C++ library (the part formerly known as STL) iterators are designed to be compatible with pointers. Java, without pointer arithmetic, had the freedom to be more programmer-friendly.

In C++ you end up having to use a pair of iterators. In Java you either use an iterator or a collection. Iterators are supposed to be the glue between algorithm and data structure. Code written for 1.5+ rarely need mention iterators, unless it is implementing a particular algorithm or data structure (which the vary majority of programmers have no need to do). As Java goes for dynamic polymorphism subsets and the like are much easier to handle.

Answer 6

To me the fundamental difference is that Java Iterators point between items, whereas C++ STL iterators point at items.

Answer 7

C++ iterators are a generalization of the pointer concept; they make it applicable to a wider range of situations. It means that they can be used to do such things as define arbitrary ranges.

Java iterators are relatively dumb enumerators (though not so bad as C#'s; at least Java has ListIterator and can be used to mutate the collection).

Answer 8

As mentioned, Java and C# iterators describe an intermixed position(state)-and-range(value), while C++ iterators separate the concepts of position and range. C++ iterators represent 'where am i now' seperately from 'where can i go?'.

Java and C# iterators can't be copied. You can't recover a previous position. The common C++ iterators can.

Consider this example:

// for each element in vec
for(iter a = vec.begin(); a != vec.end(); ++a){
  // critical step!  We will revisit 'a' later.
  iter cur = a; 
  unsigned i = 0;
  // print 3 elements
  for(; cur != vec.end() && i < 3; ++cur, ++i){
      cout << *cur << " ";
  }
  cout << "\n";
}

Click the above link to see program output.

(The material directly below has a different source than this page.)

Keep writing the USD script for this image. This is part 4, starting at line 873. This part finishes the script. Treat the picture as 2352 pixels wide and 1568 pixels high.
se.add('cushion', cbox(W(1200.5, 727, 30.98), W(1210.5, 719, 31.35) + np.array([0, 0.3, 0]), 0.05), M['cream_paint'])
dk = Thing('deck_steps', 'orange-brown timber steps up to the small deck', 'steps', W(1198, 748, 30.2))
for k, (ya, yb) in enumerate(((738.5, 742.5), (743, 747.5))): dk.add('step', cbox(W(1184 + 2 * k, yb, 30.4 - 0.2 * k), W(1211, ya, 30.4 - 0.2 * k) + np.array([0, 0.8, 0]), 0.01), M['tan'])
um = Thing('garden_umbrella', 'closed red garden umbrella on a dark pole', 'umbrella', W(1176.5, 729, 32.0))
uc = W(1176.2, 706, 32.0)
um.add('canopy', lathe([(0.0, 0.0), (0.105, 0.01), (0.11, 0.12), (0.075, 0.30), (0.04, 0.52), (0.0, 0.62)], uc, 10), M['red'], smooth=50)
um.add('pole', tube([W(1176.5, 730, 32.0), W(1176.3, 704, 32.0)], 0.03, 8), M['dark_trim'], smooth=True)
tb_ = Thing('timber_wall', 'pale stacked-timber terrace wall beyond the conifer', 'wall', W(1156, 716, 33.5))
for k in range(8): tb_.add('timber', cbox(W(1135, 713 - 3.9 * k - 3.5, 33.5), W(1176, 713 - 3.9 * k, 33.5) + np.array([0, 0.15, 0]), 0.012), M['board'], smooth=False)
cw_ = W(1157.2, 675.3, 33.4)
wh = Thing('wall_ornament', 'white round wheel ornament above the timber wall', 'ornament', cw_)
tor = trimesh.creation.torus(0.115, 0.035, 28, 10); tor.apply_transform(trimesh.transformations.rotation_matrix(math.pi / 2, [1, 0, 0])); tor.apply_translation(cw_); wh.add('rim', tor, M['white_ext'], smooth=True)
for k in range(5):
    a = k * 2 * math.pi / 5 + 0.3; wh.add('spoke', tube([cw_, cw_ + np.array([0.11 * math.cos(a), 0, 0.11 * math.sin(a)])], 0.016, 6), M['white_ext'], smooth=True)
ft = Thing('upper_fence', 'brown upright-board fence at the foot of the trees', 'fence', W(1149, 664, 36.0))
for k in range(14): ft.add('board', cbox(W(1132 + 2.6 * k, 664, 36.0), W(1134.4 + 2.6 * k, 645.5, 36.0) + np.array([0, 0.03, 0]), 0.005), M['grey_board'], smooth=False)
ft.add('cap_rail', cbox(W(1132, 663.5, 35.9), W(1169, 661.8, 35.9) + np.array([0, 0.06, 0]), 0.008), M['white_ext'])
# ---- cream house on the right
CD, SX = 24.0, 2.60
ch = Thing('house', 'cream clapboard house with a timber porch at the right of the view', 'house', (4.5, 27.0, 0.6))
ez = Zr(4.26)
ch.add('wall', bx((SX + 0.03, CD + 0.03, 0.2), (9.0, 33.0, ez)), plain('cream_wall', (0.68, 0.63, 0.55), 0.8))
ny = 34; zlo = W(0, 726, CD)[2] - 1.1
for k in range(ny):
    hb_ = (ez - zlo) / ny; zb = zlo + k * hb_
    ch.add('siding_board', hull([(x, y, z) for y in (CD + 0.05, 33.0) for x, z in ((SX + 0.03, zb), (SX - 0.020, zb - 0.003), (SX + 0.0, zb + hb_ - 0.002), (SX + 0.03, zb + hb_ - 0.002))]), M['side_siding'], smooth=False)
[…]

This rather silly loop goes through a sequence (using forward iterator semantics only), printing each contiguous subsequence of 3 elements exactly once (and a couple shorter subsequences at the end). But supposing N elements, and M elements per line instead of 3, this algorithm would still be O(N*M) iterator increments, and O(1) space.

The Java style iterators lack the ability to store position independently. You will either

• lose O(1) space, using (for example) an array of size M to store history as you iterate
• will need to traverse the list N times, making O(N^2+N*M) time
• or use a concrete Array type with GetAt member function, loosing genericism and the ability to use linked list container types.

Since only forward iteration mechanics were used in this example, i was able to swap in a list with no problems. This is critical to authoring generic algorithms, such as search, delayed initialization and evaluaton, sorting, etc.

The inability to retain state corresponds most closely to the C++ STL input iterator, on which very few algorithms are built.